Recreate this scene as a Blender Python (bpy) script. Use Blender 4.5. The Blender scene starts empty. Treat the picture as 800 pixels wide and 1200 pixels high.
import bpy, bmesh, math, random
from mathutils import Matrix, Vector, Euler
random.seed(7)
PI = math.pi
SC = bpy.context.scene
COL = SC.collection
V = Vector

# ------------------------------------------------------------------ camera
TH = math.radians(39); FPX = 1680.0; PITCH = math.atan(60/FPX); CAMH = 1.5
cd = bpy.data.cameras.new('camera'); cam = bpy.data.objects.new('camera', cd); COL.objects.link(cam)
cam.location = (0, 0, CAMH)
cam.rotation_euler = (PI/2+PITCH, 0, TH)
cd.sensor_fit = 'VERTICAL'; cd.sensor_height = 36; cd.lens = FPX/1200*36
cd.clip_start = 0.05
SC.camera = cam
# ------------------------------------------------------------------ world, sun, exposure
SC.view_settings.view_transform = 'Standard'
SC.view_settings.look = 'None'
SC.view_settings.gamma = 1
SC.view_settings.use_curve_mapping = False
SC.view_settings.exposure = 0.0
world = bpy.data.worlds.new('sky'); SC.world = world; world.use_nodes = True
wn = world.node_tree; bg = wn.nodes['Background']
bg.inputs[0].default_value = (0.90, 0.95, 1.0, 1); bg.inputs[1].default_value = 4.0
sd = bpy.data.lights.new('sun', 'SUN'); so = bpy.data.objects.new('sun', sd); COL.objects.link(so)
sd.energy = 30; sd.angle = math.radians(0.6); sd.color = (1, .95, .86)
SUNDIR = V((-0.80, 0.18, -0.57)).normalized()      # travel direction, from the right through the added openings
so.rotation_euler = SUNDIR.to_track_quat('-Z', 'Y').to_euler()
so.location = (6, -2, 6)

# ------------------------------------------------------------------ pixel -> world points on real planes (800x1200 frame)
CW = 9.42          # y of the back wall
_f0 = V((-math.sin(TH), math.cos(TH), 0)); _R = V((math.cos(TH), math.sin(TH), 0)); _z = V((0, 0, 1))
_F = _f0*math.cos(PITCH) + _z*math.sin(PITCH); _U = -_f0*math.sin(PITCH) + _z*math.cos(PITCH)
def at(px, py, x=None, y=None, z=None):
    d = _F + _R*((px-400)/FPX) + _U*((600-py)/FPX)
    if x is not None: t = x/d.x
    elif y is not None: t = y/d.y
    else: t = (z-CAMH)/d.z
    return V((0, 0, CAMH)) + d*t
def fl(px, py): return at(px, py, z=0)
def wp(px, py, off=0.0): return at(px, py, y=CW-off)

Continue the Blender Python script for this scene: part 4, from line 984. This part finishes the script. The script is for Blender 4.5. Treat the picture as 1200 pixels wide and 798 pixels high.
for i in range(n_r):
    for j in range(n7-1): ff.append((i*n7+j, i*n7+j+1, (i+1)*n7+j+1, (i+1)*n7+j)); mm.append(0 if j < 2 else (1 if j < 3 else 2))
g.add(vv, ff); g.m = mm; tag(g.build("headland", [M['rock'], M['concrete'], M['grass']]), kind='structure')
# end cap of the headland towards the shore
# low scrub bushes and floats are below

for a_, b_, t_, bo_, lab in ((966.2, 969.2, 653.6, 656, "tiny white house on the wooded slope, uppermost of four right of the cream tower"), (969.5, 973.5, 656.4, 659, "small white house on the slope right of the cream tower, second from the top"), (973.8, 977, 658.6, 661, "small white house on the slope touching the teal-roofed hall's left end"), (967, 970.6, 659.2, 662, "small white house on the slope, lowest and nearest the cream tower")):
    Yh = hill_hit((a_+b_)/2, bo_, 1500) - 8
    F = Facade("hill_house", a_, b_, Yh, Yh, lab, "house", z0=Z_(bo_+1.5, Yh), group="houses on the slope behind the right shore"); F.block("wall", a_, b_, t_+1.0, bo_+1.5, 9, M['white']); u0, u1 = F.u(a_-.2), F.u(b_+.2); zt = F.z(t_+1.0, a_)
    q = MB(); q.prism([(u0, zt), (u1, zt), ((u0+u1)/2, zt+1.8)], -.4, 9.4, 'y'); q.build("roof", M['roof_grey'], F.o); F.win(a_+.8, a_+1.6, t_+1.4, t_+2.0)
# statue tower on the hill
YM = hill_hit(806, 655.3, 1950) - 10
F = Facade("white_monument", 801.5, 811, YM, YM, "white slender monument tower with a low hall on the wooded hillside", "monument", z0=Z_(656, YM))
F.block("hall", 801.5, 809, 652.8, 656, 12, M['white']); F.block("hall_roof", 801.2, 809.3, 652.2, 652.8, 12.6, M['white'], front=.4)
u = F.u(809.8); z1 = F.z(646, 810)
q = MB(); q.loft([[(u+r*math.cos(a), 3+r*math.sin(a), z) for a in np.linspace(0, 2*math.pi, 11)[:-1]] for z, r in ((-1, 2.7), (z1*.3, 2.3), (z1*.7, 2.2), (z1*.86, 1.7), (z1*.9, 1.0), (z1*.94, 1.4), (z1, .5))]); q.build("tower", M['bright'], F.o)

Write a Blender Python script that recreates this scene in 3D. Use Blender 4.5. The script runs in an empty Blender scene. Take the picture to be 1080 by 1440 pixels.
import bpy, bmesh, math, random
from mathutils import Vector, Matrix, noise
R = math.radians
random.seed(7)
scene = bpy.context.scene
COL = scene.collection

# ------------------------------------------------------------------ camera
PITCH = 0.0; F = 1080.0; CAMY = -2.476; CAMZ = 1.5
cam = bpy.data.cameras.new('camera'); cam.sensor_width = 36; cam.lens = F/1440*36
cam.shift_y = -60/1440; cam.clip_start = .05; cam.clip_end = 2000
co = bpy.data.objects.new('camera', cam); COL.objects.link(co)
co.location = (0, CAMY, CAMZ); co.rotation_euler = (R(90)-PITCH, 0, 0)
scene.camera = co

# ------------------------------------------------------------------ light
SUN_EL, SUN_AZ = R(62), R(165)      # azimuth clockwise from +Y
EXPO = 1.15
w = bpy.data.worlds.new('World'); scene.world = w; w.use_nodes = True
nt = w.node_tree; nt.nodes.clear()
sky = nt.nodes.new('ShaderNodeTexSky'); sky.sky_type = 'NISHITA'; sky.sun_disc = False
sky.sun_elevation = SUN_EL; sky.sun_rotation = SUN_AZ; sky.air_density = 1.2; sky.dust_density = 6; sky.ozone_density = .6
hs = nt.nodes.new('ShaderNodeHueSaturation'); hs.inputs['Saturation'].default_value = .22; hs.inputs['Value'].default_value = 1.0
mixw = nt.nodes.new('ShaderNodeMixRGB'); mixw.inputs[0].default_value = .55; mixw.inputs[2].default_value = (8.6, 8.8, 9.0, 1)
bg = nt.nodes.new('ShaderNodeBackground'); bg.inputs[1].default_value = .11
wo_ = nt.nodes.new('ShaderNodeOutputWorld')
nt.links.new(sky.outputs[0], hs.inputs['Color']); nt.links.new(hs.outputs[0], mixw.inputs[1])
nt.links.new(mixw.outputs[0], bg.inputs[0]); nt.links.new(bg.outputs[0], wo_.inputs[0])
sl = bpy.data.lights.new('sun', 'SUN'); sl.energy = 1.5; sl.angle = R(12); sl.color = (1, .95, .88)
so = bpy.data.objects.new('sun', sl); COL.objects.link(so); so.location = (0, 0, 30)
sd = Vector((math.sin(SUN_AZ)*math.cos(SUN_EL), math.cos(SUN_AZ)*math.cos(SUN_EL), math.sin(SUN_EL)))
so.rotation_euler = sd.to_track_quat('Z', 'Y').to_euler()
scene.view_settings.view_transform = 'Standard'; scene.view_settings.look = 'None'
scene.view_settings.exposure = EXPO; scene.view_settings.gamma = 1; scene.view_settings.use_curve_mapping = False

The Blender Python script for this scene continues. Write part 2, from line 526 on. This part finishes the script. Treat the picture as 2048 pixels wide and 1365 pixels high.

———

Copy the records above exactly, from the first line through the line containing "so.location = (6, -2, 6)", and include nothing else.

CORRECT RESPONSE |
Recreate this scene as a Blender Python (bpy) script. Use Blender 4.5. The Blender scene starts empty. Treat the picture as 800 pixels wide and 1200 pixels high.
import bpy, bmesh, math, random
from mathutils import Matrix, Vector, Euler
random.seed(7)
PI = math.pi
SC = bpy.context.scene
COL = SC.collection
V = Vector

# ------------------------------------------------------------------ camera
TH = math.radians(39); FPX = 1680.0; PITCH = math.atan(60/FPX); CAMH = 1.5
cd = bpy.data.cameras.new('camera'); cam = bpy.data.objects.new('camera', cd); COL.objects.link(cam)
cam.location = (0, 0, CAMH)
cam.rotation_euler = (PI/2+PITCH, 0, TH)
cd.sensor_fit = 'VERTICAL'; cd.sensor_height = 36; cd.lens = FPX/1200*36
cd.clip_start = 0.05
SC.camera = cam
# ------------------------------------------------------------------ world, sun, exposure
SC.view_settings.view_transform = 'Standard'
SC.view_settings.look = 'None'
SC.view_settings.gamma = 1
SC.view_settings.use_curve_mapping = False
SC.view_settings.exposure = 0.0
world = bpy.data.worlds.new('sky'); SC.world = world; world.use_nodes = True
wn = world.node_tree; bg = wn.nodes['Background']
bg.inputs[0].default_value = (0.90, 0.95, 1.0, 1); bg.inputs[1].default_value = 4.0
sd = bpy.data.lights.new('sun', 'SUN'); so = bpy.data.objects.new('sun', sd); COL.objects.link(so)
sd.energy = 30; sd.angle = math.radians(0.6); sd.color = (1, .95, .86)
SUNDIR = V((-0.80, 0.18, -0.57)).normalized()      # travel direction, from the right through the added openings
so.rotation_euler = SUNDIR.to_track_quat('-Z', 'Y').to_euler()
so.location = (6, -2, 6)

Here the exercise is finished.